* Records shown
— BEGIN —
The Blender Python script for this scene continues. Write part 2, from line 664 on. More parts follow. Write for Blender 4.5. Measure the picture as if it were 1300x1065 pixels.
— END —
— BEGIN —
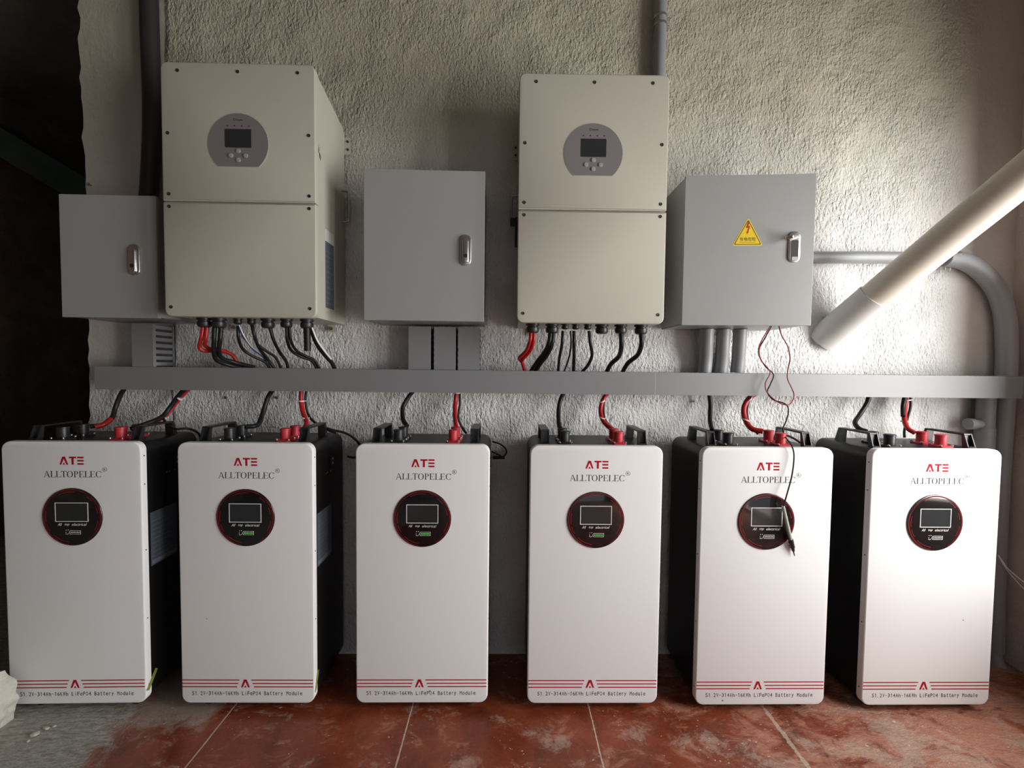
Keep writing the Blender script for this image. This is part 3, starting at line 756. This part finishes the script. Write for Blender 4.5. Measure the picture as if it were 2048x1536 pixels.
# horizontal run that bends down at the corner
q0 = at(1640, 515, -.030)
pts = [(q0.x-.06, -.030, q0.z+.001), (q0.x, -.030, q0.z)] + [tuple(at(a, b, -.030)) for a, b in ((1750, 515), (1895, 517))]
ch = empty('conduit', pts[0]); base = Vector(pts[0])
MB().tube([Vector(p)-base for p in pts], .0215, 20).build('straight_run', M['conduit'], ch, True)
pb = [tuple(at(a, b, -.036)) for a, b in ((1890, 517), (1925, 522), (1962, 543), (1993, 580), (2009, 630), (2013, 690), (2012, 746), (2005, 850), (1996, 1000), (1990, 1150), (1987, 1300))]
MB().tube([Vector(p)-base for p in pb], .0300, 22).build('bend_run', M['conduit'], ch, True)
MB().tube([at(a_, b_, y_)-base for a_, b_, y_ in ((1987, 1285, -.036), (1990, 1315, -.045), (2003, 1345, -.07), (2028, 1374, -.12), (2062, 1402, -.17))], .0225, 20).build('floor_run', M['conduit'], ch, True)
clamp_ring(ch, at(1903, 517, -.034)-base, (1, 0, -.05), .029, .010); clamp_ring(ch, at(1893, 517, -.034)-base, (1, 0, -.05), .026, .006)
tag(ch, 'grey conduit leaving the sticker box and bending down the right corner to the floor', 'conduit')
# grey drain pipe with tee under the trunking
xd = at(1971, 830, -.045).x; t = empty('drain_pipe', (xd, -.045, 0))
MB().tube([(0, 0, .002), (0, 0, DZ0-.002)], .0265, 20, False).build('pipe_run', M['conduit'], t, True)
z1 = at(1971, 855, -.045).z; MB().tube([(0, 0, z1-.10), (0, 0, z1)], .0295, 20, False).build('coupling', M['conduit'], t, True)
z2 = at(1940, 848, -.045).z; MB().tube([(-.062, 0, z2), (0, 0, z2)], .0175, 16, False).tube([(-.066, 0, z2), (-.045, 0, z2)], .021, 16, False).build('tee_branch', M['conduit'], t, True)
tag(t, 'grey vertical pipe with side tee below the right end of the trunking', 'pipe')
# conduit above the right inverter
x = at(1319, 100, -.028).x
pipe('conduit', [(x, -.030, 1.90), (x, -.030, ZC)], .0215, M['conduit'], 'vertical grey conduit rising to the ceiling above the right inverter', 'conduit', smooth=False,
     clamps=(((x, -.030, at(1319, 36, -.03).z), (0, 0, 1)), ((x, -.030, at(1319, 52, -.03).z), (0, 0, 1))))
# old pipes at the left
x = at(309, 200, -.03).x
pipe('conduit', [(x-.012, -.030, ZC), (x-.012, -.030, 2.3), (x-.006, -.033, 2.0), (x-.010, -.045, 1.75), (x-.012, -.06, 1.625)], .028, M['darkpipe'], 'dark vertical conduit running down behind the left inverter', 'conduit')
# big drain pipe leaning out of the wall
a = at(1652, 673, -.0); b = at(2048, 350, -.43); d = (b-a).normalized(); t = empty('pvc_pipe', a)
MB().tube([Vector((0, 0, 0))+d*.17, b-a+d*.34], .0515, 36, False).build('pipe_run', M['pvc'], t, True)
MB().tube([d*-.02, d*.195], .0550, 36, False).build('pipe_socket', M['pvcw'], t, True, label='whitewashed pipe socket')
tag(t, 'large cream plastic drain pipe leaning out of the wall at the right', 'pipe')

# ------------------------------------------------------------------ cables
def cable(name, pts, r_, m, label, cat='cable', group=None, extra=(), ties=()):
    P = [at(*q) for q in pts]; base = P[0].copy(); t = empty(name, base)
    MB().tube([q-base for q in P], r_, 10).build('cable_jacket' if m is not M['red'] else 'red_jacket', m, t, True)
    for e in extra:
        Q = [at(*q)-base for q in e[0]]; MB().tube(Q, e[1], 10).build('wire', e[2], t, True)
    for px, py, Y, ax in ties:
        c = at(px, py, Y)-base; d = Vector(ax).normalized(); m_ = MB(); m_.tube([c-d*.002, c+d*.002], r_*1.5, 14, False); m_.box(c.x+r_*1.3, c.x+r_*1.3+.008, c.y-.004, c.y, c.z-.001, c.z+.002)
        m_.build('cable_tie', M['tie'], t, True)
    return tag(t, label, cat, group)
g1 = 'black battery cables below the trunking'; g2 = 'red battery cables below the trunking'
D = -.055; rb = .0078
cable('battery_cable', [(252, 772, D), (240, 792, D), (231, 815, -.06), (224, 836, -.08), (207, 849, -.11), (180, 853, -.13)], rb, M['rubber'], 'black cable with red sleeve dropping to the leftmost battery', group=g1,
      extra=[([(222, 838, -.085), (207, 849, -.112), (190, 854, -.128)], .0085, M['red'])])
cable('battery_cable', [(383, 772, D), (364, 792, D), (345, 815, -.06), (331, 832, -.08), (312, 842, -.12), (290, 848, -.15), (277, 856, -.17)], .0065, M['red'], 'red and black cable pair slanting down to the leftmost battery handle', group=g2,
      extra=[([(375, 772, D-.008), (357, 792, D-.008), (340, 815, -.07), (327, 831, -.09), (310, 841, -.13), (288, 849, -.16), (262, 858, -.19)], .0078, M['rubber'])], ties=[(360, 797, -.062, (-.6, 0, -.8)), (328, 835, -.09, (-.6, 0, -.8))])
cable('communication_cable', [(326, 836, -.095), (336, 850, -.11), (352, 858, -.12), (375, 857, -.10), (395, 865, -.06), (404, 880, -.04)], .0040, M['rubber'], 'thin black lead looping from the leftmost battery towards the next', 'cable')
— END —
* Short exercise
Show all lines from the data above in which the word "part" appears.

* Written solution
The Blender Python script for this scene continues. Write part 2, from line 664 on. More parts follow. Write for Blender 4.5. Measure the picture as if it were 1300x1065 pixels.
Keep writing the Blender script for this image. This is part 3, starting at line 756. This part finishes the script. Write for Blender 4.5. Measure the picture as if it were 2048x1536 pixels.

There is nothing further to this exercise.